This is more of a subjective question, so I'm going to preemptively mark it as community wiki.
Basically, I've found that in most of my code, there are many classes, many of which use each other, but few of which are directly related to each other. I look back at my college days, and think of the traditional class Cat : Animal
type examples, where you have huge inheritance trees, but I see none of this in my code. My class diagrams look like giant spiderwebs, not like nice pretty trees.
I feel I've done a good job of separating information logically, and recently I've done a good job of isolating dependencies between classes via DI/IoC techniques, but I'm worried I might be missing something. I do tend to clump behavior in interfaces, but I simply don't subclass.

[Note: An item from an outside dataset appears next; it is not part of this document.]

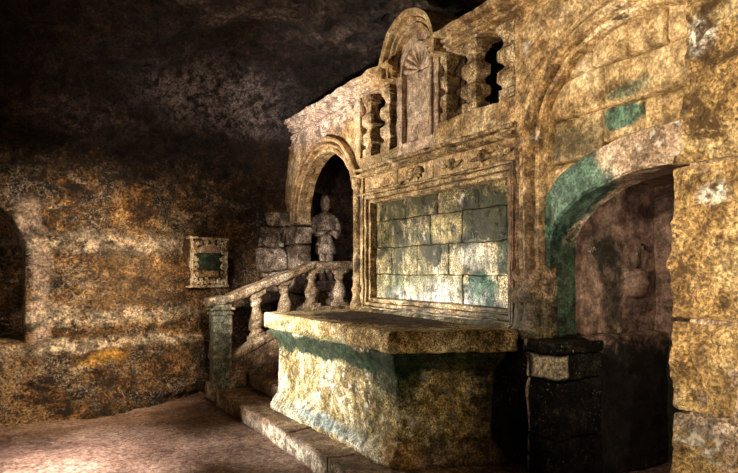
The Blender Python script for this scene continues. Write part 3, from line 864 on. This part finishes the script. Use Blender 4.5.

I can easily understand subclassing in terms of the traditional examples such as class Dog : Animal
or class Employee : Person
, but I simply don't have anything that obvious I'm dealing with. And things are rarely as clear-cut as class Label : Control
. But when it comes to actually modeling real entities in my code as a hierarchy, I have no clue where to begin.
So, I guess my questions boil down to this:
- Is it ok to simply not subclass or inherit? Should I be concerned at all?
- What are some strategies you have to determine objects that could benefit from inheritance?
- Is it acceptable to always inherit based on behavior (interfaces) rather than the actual type?